3D scene scripts
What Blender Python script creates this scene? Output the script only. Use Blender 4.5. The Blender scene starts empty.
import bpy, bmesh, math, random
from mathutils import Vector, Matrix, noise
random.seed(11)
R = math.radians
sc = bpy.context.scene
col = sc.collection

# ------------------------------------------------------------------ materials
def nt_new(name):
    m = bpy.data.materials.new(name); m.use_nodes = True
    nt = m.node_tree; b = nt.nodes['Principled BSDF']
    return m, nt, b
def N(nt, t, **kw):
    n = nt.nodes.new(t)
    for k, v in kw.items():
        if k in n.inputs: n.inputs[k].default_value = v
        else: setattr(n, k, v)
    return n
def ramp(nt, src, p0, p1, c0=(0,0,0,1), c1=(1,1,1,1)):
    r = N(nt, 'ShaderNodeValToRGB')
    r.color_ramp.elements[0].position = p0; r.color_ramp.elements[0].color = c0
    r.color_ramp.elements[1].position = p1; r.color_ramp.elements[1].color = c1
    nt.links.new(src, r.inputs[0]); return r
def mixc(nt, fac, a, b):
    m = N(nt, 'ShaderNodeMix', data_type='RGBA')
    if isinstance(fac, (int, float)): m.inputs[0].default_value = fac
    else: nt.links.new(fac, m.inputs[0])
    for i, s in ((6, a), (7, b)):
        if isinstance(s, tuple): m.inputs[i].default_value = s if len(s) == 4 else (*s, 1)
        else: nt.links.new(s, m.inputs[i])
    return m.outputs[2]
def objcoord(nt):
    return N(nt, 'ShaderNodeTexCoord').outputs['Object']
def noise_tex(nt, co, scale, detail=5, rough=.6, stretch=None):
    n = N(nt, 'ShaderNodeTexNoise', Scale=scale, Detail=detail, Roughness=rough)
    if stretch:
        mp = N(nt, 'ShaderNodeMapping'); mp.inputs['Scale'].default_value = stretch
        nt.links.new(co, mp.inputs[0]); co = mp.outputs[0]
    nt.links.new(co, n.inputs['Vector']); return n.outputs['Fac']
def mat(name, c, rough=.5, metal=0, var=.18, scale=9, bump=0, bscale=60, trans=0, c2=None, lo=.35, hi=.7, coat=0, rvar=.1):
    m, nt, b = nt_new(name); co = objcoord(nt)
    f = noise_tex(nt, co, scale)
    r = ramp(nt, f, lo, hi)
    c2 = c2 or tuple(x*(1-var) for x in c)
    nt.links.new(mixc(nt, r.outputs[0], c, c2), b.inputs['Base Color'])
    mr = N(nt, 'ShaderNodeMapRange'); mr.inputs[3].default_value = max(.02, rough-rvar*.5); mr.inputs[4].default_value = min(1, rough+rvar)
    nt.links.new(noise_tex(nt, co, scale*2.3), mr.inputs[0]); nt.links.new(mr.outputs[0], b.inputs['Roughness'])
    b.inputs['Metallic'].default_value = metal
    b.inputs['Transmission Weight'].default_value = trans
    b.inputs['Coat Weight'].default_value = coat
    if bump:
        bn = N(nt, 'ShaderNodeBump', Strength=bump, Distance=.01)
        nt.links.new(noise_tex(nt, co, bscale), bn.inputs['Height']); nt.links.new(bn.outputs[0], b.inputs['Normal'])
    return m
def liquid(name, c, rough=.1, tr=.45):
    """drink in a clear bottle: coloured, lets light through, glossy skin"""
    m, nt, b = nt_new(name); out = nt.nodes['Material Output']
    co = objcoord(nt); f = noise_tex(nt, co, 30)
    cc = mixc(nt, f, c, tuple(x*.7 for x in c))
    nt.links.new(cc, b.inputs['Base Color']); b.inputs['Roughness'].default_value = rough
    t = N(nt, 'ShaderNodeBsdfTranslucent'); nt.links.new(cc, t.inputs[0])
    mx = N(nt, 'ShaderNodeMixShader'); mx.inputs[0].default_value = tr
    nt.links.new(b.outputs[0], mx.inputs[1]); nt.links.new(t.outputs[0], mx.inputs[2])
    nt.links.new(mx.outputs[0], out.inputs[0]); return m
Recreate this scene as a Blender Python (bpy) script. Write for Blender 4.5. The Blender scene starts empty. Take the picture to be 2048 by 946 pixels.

Objective>
Word for word, write out the data.

Exercise result>
What Blender Python script creates this scene? Output the script only. Use Blender 4.5. The Blender scene starts empty.
import bpy, bmesh, math, random
from mathutils import Vector, Matrix, noise
random.seed(11)
R = math.radians
sc = bpy.context.scene
col = sc.collection

# ------------------------------------------------------------------ materials
def nt_new(name):
    m = bpy.data.materials.new(name); m.use_nodes = True
    nt = m.node_tree; b = nt.nodes['Principled BSDF']
    return m, nt, b
def N(nt, t, **kw):
    n = nt.nodes.new(t)
    for k, v in kw.items():
        if k in n.inputs: n.inputs[k].default_value = v
        else: setattr(n, k, v)
    return n
def ramp(nt, src, p0, p1, c0=(0,0,0,1), c1=(1,1,1,1)):
    r = N(nt, 'ShaderNodeValToRGB')
    r.color_ramp.elements[0].position = p0; r.color_ramp.elements[0].color = c0
    r.color_ramp.elements[1].position = p1; r.color_ramp.elements[1].color = c1
    nt.links.new(src, r.inputs[0]); return r
def mixc(nt, fac, a, b):
    m = N(nt, 'ShaderNodeMix', data_type='RGBA')
    if isinstance(fac, (int, float)): m.inputs[0].default_value = fac
    else: nt.links.new(fac, m.inputs[0])
    for i, s in ((6, a), (7, b)):
        if isinstance(s, tuple): m.inputs[i].default_value = s if len(s) == 4 else (*s, 1)
        else: nt.links.new(s, m.inputs[i])
    return m.outputs[2]
def objcoord(nt):
    return N(nt, 'ShaderNodeTexCoord').outputs['Object']
def noise_tex(nt, co, scale, detail=5, rough=.6, stretch=None):
    n = N(nt, 'ShaderNodeTexNoise', Scale=scale, Detail=detail, Roughness=rough)
    if stretch:
        mp = N(nt, 'ShaderNodeMapping'); mp.inputs['Scale'].default_value = stretch
        nt.links.new(co, mp.inputs[0]); co = mp.outputs[0]
    nt.links.new(co, n.inputs['Vector']); return n.outputs['Fac']
def mat(name, c, rough=.5, metal=0, var=.18, scale=9, bump=0, bscale=60, trans=0, c2=None, lo=.35, hi=.7, coat=0, rvar=.1):
    m, nt, b = nt_new(name); co = objcoord(nt)
    f = noise_tex(nt, co, scale)
    r = ramp(nt, f, lo, hi)
    c2 = c2 or tuple(x*(1-var) for x in c)
    nt.links.new(mixc(nt, r.outputs[0], c, c2), b.inputs['Base Color'])
    mr = N(nt, 'ShaderNodeMapRange'); mr.inputs[3].default_value = max(.02, rough-rvar*.5); mr.inputs[4].default_value = min(1, rough+rvar)
    nt.links.new(noise_tex(nt, co, scale*2.3), mr.inputs[0]); nt.links.new(mr.outputs[0], b.inputs['Roughness'])
    b.inputs['Metallic'].default_value = metal
    b.inputs['Transmission Weight'].default_value = trans
    b.inputs['Coat Weight'].default_value = coat
    if bump:
        bn = N(nt, 'ShaderNodeBump', Strength=bump, Distance=.01)
        nt.links.new(noise_tex(nt, co, bscale), bn.inputs['Height']); nt.links.new(bn.outputs[0], b.inputs['Normal'])
    return m
def liquid(name, c, rough=.1, tr=.45):
    """drink in a clear bottle: coloured, lets light through, glossy skin"""
    m, nt, b = nt_new(name); out = nt.nodes['Material Output']
    co = objcoord(nt); f = noise_tex(nt, co, 30)
    cc = mixc(nt, f, c, tuple(x*.7 for x in c))
    nt.links.new(cc, b.inputs['Base Color']); b.inputs['Roughness'].default_value = rough
    t = N(nt, 'ShaderNodeBsdfTranslucent'); nt.links.new(cc, t.inputs[0])
    mx = N(nt, 'ShaderNodeMixShader'); mx.inputs[0].default_value = tr
    nt.links.new(b.outputs[0], mx.inputs[1]); nt.links.new(t.outputs[0], mx.inputs[2])
    nt.links.new(mx.outputs[0], out.inputs[0]); return m
Recreate this scene as a Blender Python (bpy) script. Write for Blender 4.5. The Blender scene starts empty. Take the picture to be 2048 by 946 pixels.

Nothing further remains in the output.